I always took it the other way, but I never understood why it invariably makes me cry to read it aloud. Maybe now I do.

Tigtog said...

To: Miss Ezz
Re: "I have little patience with people who say they are on the spiritual path, because almost invariably they are trying to advance the vertical (lofty, unearthly) part of their lives at the expense of the horizontal (earthy, human) dimensions of their being. As such, it is a heresy. Spirituality as something other than that midpoint is heresy. Anything that has an opposite is inadequate and quickly throws you into heresy." "

It would seem you have hard feelings towards dualism of any sort. Given your position how do you feel about celibate priests/nuns and monks?
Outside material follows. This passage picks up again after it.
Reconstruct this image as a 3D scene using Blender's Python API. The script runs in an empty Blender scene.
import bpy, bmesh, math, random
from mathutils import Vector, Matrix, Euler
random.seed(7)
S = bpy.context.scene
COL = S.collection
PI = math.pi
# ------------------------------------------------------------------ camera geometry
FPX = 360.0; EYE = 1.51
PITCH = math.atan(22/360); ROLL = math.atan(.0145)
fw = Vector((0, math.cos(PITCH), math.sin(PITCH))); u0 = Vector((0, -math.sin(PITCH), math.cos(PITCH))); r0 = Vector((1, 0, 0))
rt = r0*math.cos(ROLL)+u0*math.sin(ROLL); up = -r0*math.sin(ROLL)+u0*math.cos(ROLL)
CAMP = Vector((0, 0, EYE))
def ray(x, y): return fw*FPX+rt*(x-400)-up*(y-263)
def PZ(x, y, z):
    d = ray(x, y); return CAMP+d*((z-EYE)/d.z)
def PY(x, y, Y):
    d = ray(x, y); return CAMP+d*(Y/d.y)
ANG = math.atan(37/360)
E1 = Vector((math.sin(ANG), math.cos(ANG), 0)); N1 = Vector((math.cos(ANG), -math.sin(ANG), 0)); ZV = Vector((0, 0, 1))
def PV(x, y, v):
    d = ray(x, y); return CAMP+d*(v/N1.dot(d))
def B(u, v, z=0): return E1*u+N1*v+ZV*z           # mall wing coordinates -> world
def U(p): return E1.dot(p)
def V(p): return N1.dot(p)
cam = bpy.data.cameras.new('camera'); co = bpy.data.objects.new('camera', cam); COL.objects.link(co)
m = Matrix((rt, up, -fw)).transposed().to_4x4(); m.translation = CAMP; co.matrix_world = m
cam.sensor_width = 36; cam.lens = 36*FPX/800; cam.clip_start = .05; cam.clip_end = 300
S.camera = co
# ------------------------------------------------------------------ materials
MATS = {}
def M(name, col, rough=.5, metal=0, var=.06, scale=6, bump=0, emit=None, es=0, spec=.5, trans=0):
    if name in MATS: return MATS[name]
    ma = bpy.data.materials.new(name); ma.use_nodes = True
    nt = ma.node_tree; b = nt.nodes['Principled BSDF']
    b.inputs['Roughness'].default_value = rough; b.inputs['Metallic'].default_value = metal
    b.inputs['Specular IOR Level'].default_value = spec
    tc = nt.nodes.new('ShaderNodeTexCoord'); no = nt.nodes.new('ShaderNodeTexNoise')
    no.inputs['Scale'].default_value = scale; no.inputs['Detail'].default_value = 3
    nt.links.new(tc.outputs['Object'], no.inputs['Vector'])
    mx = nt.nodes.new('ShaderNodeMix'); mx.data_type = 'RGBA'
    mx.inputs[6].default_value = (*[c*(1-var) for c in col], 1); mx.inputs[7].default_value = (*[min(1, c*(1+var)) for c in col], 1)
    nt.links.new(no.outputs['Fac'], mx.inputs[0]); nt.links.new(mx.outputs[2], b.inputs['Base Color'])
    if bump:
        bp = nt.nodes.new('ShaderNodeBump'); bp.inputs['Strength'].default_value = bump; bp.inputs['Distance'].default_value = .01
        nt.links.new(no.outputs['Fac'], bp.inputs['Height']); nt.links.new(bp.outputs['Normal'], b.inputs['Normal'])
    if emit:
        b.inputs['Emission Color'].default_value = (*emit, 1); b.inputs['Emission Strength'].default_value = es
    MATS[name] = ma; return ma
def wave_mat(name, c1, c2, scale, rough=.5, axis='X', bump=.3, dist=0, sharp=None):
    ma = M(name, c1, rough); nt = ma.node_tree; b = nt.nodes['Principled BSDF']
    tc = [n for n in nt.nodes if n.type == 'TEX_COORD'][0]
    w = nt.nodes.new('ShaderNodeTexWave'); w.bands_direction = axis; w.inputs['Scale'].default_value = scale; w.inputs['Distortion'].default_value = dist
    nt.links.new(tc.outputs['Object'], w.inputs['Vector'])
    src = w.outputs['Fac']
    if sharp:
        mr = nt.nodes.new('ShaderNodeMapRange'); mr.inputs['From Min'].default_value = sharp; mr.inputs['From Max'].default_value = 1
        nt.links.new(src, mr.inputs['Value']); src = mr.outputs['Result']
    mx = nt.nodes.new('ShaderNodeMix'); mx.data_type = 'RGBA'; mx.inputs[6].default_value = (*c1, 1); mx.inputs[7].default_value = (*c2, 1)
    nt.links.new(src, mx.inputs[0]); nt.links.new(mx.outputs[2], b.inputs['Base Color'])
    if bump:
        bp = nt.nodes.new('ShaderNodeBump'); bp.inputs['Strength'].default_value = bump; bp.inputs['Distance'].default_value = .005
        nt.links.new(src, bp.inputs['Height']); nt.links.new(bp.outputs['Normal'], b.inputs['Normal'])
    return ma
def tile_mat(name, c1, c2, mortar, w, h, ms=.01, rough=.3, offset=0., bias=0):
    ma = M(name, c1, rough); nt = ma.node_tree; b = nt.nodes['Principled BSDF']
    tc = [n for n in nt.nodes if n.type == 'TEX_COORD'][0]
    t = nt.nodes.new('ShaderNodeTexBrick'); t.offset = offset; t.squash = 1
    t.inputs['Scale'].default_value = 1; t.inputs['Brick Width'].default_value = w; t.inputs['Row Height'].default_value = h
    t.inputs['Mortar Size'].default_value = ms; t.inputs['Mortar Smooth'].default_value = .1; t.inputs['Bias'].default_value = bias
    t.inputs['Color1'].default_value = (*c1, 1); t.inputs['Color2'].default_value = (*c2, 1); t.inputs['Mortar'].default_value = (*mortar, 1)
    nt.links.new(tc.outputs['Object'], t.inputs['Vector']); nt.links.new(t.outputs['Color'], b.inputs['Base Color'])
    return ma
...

I have been reading lately on the "heresies" and noticed a big change in the Catholic church due to their crusades with heretics. It would seem the heretics changed the Catholics as much as the Catholics changed (or extinguished) the heretics.

Mizz E said...

Tigtog: That was a quote from Johnson's book. That being said, my own feeling is there are many splendid threads offered for course correction, while walking the razor's edge, both to the individual, as well as, the Church.

Open Trench said...

This post is a fine piece of scholarship.
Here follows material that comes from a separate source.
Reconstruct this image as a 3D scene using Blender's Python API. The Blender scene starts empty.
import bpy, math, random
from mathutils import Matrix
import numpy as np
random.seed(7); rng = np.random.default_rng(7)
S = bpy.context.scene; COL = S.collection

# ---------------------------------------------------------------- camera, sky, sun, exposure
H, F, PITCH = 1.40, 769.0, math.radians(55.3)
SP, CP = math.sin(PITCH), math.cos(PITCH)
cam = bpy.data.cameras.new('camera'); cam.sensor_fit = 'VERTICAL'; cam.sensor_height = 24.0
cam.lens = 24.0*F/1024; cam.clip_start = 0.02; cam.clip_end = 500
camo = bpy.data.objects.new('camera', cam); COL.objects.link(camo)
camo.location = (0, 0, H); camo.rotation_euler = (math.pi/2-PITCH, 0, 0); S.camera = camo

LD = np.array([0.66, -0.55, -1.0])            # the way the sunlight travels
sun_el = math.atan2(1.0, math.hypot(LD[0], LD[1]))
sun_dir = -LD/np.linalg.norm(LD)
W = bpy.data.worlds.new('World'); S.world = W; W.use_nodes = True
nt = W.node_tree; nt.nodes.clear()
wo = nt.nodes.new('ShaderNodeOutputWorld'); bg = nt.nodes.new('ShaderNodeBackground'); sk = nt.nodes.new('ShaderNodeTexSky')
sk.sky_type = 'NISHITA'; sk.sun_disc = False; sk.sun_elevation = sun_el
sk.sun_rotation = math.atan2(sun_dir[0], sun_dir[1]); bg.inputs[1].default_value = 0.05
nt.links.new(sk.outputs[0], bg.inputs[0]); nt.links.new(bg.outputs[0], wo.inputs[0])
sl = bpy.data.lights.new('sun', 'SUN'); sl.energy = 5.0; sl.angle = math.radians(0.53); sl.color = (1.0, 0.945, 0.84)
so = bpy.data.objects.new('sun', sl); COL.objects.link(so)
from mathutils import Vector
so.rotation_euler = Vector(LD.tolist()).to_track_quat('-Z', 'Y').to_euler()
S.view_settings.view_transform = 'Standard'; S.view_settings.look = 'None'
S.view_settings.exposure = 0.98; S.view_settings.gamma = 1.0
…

You would make an outstanding professor; I would put you to work in a graduate level class titled "Advanced Philosophy of Religion"
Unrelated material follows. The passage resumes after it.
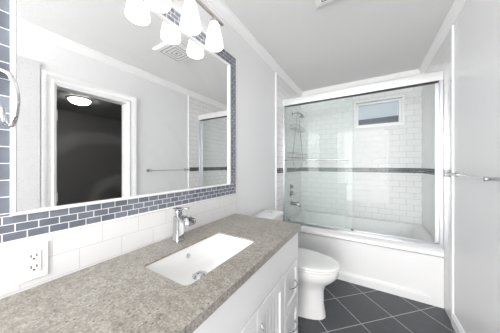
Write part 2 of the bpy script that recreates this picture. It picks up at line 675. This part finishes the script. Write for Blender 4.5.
hx0, hx1, hy0, hy1 = W + TH, 4.6, -2.75, 3.0
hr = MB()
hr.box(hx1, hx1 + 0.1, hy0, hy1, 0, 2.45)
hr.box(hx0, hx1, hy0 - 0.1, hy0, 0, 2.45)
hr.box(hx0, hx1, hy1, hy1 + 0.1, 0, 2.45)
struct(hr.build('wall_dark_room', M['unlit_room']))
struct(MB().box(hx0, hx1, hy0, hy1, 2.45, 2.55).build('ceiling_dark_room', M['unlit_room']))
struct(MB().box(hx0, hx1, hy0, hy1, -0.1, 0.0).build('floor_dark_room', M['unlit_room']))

# ================================================================== BATHTUB
tub = thing('bathtub', 'white built-in bathtub with a recessed apron behind the sliding glass doors', 'bathtub', (W / 2, 2.8, 0))
TX0, TX1, TF, TBK = TS + 0.001, W - TS - 0.001, 2.377, YB - TS - 0.001
ZR, ZS = 0.533, 0.4625
K = 8
tb = MB()
rings = [rect_match(TX0, TX1, TF, TBK, ZS, K), rect_match(TX0, TX1, TF, TBK, ZR - 0.006, K),
         rect_match(TX0 + 0.004, TX1 - 0.004, TF + 0.006, TBK - 0.004, ZR, K),
         rrect(TX0 + 0.085, TX1 - 0.075, TF + 0.125, TBK - 0.055, ZR, 0.10, K),
         rrect(TX0 + 0.10, TX1 - 0.095, TF + 0.135, TBK - 0.067, ZR - 0.02, 0.10, K),
         rrect(TX0 + 0.14, TX1 - 0.22, TF + 0.165, TBK - 0.10, 0.20, 0.12, K),
         rrect(TX0 + 0.19, TX1 - 0.34, TF + 0.21, TBK - 0.15, 0.135, 0.10, K)]
tb.loft([rect_match(TX0, TX1, TF + 0.05, TBK, ZS, K)] + rings, cap0=False, cap1=True)
tb.build('tub_body', M['acrylic'], tub, ang=50)
ap = MB()
AZ = ZS - 0.009
AF = TF + 0.010
ry = 0.018


def rxz(x0, x1, z0, z1, y):
    return [(x0, y, z0), (x1, y, z0), (x1, y, z1), (x0, y, z1)]


ap.loft([rxz(TX0, TX1, 0.0, AZ, TF + 0.09), rxz(TX0, TX1, 0.0, AZ, AF), rxz(TX0 + 0.10, TX1 - 0.085, 0.070, AZ - 0.004, AF),
         rxz(TX0 + 0.135, TX1 - 0.155, 0.095, AZ - 0.006, AF + ry)], cap0=True, cap1=True)
ap.build('apron', M['acrylic'], tub, bevel=0.003, seg=3)
dr = MB().lathe([(0.0, 0), (0.032, 0), (0.034, 0.004), (0.0, 0.008)], (0.30, 2.80, 0.135), n=24, cap0=False, cap1=False)
dr.build('drain', M['chrome'], tub)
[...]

I would enroll in the class and attend every lecture.

To add to the debate on vertical versus horizontal, I would say sex is in the crosshairs, so to speak.

Sex can perturb the spiritual life like nothing else. Mastery of sex via celibacy or marriage is the mark of the accomplished aspirant.

The playboy, the debutante, the cougar, the perverted, the secret lover, the fetishist, the unfaithful and the uncommitted, are all caught in this vortex. My sincere compassion goes out to them who navigate this minefield without a compass. It is the dark place where stumbles have the worst consequences.

Tigtog said...

To: Grant Maher
Re: "The playboy, the debutante, the cougar, the perverted, the secret lover, the fetishist, the unfaithful and the uncommitted, are all caught in this vortex."

Don't necessarily disagree, but would it not have BEEN shorter to say those who are imprisoned by their promiscuity? Generally speaking this describes the homosexual community to tea. Not that there is anything wrong with it.

Gagdad Bob said...

Then again...

Really shows how personal and familial psychosexual pathology affects collective pathology. Isn't multiculturalism wonderful!

julie said...

Frontline did a very good - well, horrifying, actually - documentary about the dancing boys. If memory serves, the trend had started to die out until the Taliban took control.

mushroom said...

Interesting about the dancing boys. If you read The Seven Pillars of Wisdom, Lawrence makes the point that such "foibles" were preferable among his Arab Muslims as well.

...our youth began indifferently to slake one another's few needs with their own clean bodies -- a cold convenience that, by comparison, seemed sexless and even pure.

T.E. Lawrence, for those who don't know, was a very, very strange dude.

ge said...

saw part of my first Sarah Palin show last night, and had the pleasantest dreams with her there as friend
[while everyone else in present household --hooked-on-tv drones-- scoff at & hate her]

Rick said...

I don't even know what day it is.. but I think this is still the one about Lazarus. It still feels like Tuesday to me.
Anywise, could it be with the nobleman and his son that "it" would only work if Jesus did not go.
Maybe same with Lazarus, in that if Jesus went before he died (to the world), and nothing less than that, then "it" would not "take".
Inotherworlds, think of it from the perspective of Lazarus. Did he need to "die" to the world first, to "know" it. Which is to say, believe. And from the perspective of the world (the people around him) must believe he is dead? Or at least that which is making him dead.

It brings to mind the prodigal son. In such cases, does the son need to find himself "with the pigs" before he "will" return for reals.
I wonder if those pigs are the same ones that run off the cliff with legion. Or is it into the sea.

Mizz E said...

PB16 addressed the topic of pedophilia in his Christmas Address to the Roman Curia here.